PROBLEM REQUIREMENTS –
Without the pictures, extract every line from the start of the material to the line containing "COL = scene.collection", both ends included.

INFORMATION SUPPLIED –
● ● ● ●
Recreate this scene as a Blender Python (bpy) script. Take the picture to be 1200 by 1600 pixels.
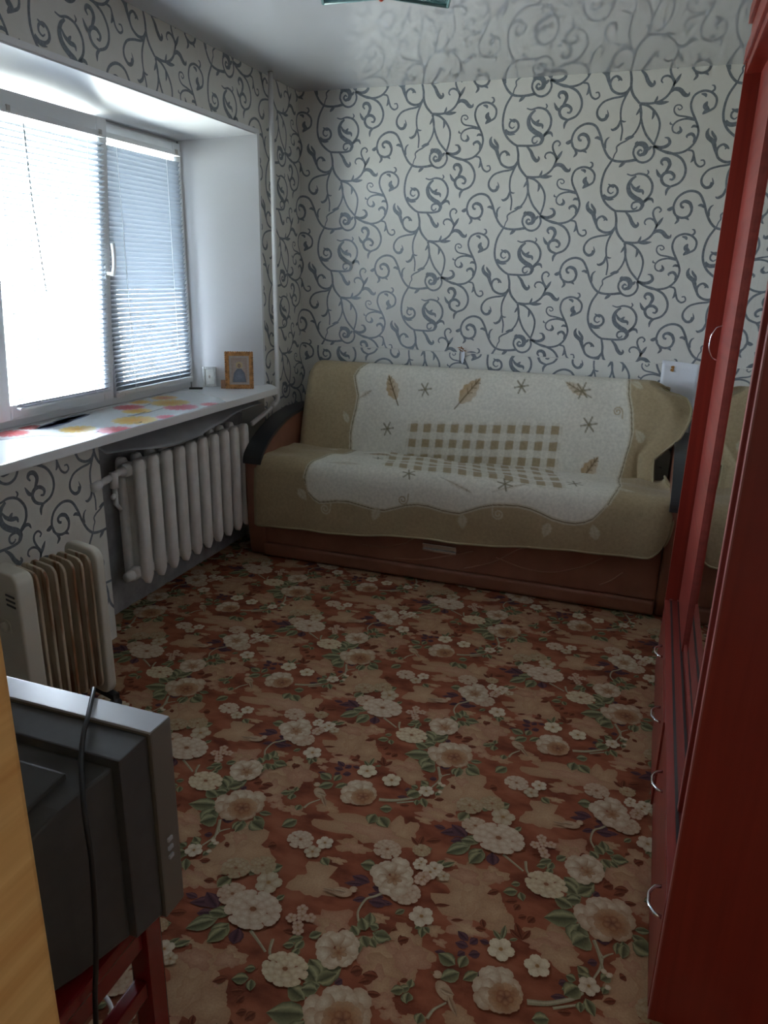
import bpy, bmesh, math, random
import numpy as np
from mathutils import Vector, Matrix, noise as mnoise

scene = bpy.context.scene
for o in list(bpy.data.objects):
    bpy.data.objects.remove(o, do_unlink=True)
COL = scene.collection

# ------------------------------------------------------------------ camera
CAM_LOC = Vector((2.0563, -4.2406, 1.5312))
YAW, PITCH, ROLL = -0.3383, 0.3113, 0.0219
_f = Vector((math.sin(YAW)*math.cos(PITCH), math.cos(YAW)*math.cos(PITCH), -math.sin(PITCH)))
_r = Vector((math.cos(YAW), -math.sin(YAW), 0))
_u = _r.cross(_f)
_r2 = _r*math.cos(ROLL) + _u*math.sin(ROLL)
_u2 = -_r*math.sin(ROLL) + _u*math.cos(ROLL)
cam_data = bpy.data.cameras.new('camera')
cam_data.sensor_fit = 'VERTICAL'
cam_data.sensor_height = 36.0
cam_data.lens = 36.0*1153.38/1600.0
cam_data.clip_start = 0.02
cam = bpy.data.objects.new('camera', cam_data)
COL.objects.link(cam)
M = Matrix((( _r2.x, _u2.x, -_f.x, CAM_LOC.x), (_r2.y, _u2.y, -_f.y, CAM_LOC.y), (_r2.z, _u2.z, -_f.z, CAM_LOC.z), (0, 0, 0, 1)))
cam.matrix_world = M
scene.camera = cam

# ------------------------------------------------------------------ sky and exposure
SKY = 96.0
HALL_FILL = 16.0          # glow of the fill lamp added unseen in the hallway
world = bpy.data.worlds.new('overcast_day')
scene.world = world
world.use_nodes = True
nt = world.node_tree
nt.nodes.clear()
w_out = nt.nodes.new('ShaderNodeOutputWorld')
w_bg = nt.nodes.new('ShaderNodeBackground')
w_tc = nt.nodes.new('ShaderNodeTexCoord')
w_sep = nt.nodes.new('ShaderNodeSeparateXYZ')
w_map = nt.nodes.new('ShaderNodeMapRange')
w_map.inputs['From Min'].default_value = -0.06
w_map.inputs['From Max'].default_value = 0.10
w_mix = nt.nodes.new('ShaderNodeMix')
w_mix.data_type = 'RGBA'
w_mix.inputs[6].default_value = (0.19, 0.205, 0.19, 1)      # ground and greenery outside
w_mix.inputs[7].default_value = (0.75, 0.855, 1.0, 1)       # overcast sky
w_bg.inputs['Strength'].default_value = SKY
nt.links.new(w_tc.outputs['Generated'], w_sep.inputs[0])
nt.links.new(w_sep.outputs['Z'], w_map.inputs['Value'])
nt.links.new(w_map.outputs[0], w_mix.inputs[0])
nt.links.new(w_mix.outputs[2], w_bg.inputs['Color'])
nt.links.new(w_bg.outputs[0], w_out.inputs[0])

scene.view_settings.view_transform = 'Standard'
scene.view_settings.look = 'None'
scene.view_settings.gamma = 1.0
scene.view_settings.use_curve_mapping = False
scene.view_settings.exposure = 0.55

# window portal: guides sky sampling through the opening, adds no light of its own
pl = bpy.data.lights.new('window_portal', 'AREA')
pl.shape = 'RECTANGLE'
pl.size = 1.40
pl.size_y = 1.26
pl.cycles.is_portal = True
po = bpy.data.objects.new('window_portal', pl)
COL.objects.link(po)
po.location = (-0.42, -1.4425, 1.54)
po.rotation_euler = Vector((1, 0, 0)).to_track_quat('-Z', 'Y').to_euler()

# ------------------------------------------------------------------ helpers
def link(o, parent=None):
    COL.objects.link(o)
    if parent is not None:
        o.parent = parent
    return o

def tag(o, label=None, cat=None, group=None, kind=None):
    if label: o['label'] = label
    if cat: o['category'] = cat
    if group: o['group'] = group
    if kind: o['kind'] = kind
    return o

def thing(name, label, cat, loc=(0, 0, 0), rotz=0, group=None):
    o = bpy.data.objects.new(name, None)
    o.empty_display_size = 0.05
    o.location = loc
    o.rotation_euler = (0, 0, rotz)
    link(o)
    return tag(o, label, cat, group)

def me_obj(name, me, mat=None, parent=None):
    o = bpy.data.objects.new(name, me)
    if mat is not None and not me.materials:
        me.materials.append(mat)
    return link(o, parent)

def bm_obj(name, bm, mat=None, parent=None, smooth=False):
    me = bpy.data.meshes.new(name)
    bmesh.ops.recalc_face_normals(bm, faces=bm.faces[:])
    bm.to_mesh(me)
    bm.free()
    if smooth:
        for p in me.polygons:
            p.use_smooth = True
    return me_obj(name, me, mat, parent)

def add_box(bm, lo, hi, bevel=0.0, seg=2):
    r = bmesh.ops.create_cube(bm, size=1.0)
    vs = r['verts']
    for v in vs:
        v.co = Vector([lo[i] + (v.co[i]+0.5)*(hi[i]-lo[i]) for i in range(3)])
    if bevel > 0:
        es = list({e for v in vs for e in v.link_edges})
        bmesh.ops.bevel(bm, geom=es, offset=bevel, segments=seg, affect='EDGES', profile=0.7)

def box(name, lo, hi, mat, parent=None, bevel=0.0, seg=2, smooth=False):
    bm = bmesh.new()
    add_box(bm, lo, hi, bevel, seg)
    return bm_obj(name, bm, mat, parent, smooth)

def add_tube(bm, pts, r, n=10, caps=True):
    pts = [Vector(p) for p in pts]
    rs = r if isinstance(r, (list, tuple)) else [r]*len(pts)
    rings = []
    up = None
    for i, p in enumerate(pts):
        d = (pts[min(i+1, len(pts)-1)] - pts[max(i-1, 0)])
        if d.length < 1e-9: d = Vector((0, 0, 1))
        d.normalize()
        if up is None:
            up = Vector((0, 0, 1)) if abs(d.z) < 0.9 else Vector((1, 0, 0))
        a = (up - d*up.dot(d))
        if a.length < 1e-6: a = d.orthogonal()
        a.normalize(); up = a
        b = d.cross(a)
        rings.append([bm.verts.new(p + (a*math.cos(2*math.pi*k/n) + b*math.sin(2*math.pi*k/n))*rs[i]) for k in range(n)])
    for A, B in zip(rings, rings[1:]):
        for k in range(n):
            bm.faces.new((A[k], A[(k+1) % n], B[(k+1) % n], B[k]))
    if caps:
        bm.faces.new(rings[0][::-1]); bm.faces.new(rings[-1])

def tube(name, pts, r, mat, parent=None, n=10):
    bm = bmesh.new()
    add_tube(bm, pts, r, n)
    return bm_obj(name, bm, mat, parent, True)

def spline(pts, per=8):
    """Catmull-Rom through the points (any dimension)."""
    P = np.array(pts, float)
    P = np.vstack([2*P[0]-P[1], P, 2*P[-1]-P[-2]])
    out = []
    for i in range(1, len(P)-2):
        for t in np.linspace(0, 1, per, endpoint=False):
            a, b, c, d = P[i-1], P[i], P[i+1], P[i+2]
            out.append(0.5*((2*b) + (c-a)*t + (2*a-5*b+4*c-d)*t*t + (3*b-a-3*c+d)*t**3))
    out.append(P[-2])
    return np.array(out)

def prism(name, outline, axis, lo, hi, mat, parent=None, bevel=0.0, seg=2, smooth=False):
    """Extrude a 2-D outline along an axis (0,1,2)."""
    bm = bmesh.new()
    def mk(a, b, t):
        c = [a, b]
        c.insert(axis, t)
        return bm.verts.new(c)
    A = [mk(a, b, lo) for a, b in outline]
    B = [mk(a, b, hi) for a, b in outline]
    n = len(outline)
    f1 = bm.faces.new(A); f2 = bm.faces.new(B[::-1])
    for i in range(n):
        bm.faces.new((A[i], B[i], B[(i+1) % n], A[(i+1) % n]))
    bmesh.ops.recalc_face_normals(bm, faces=bm.faces[:])
    if bevel:
        es = list({e for f in (f1, f2) for e in f.edges})
        bmesh.ops.bevel(bm, geom=es, offset=bevel, segments=seg, affect='EDGES', profile=0.7)
    return bm_obj(name, bm, mat, parent, smooth)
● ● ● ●
FINAL RESULT –
Recreate this scene as a Blender Python (bpy) script. Take the picture to be 1200 by 1600 pixels.
import bpy, bmesh, math, random
import numpy as np
from mathutils import Vector, Matrix, noise as mnoise

scene = bpy.context.scene
for o in list(bpy.data.objects):
    bpy.data.objects.remove(o, do_unlink=True)
COL = scene.collection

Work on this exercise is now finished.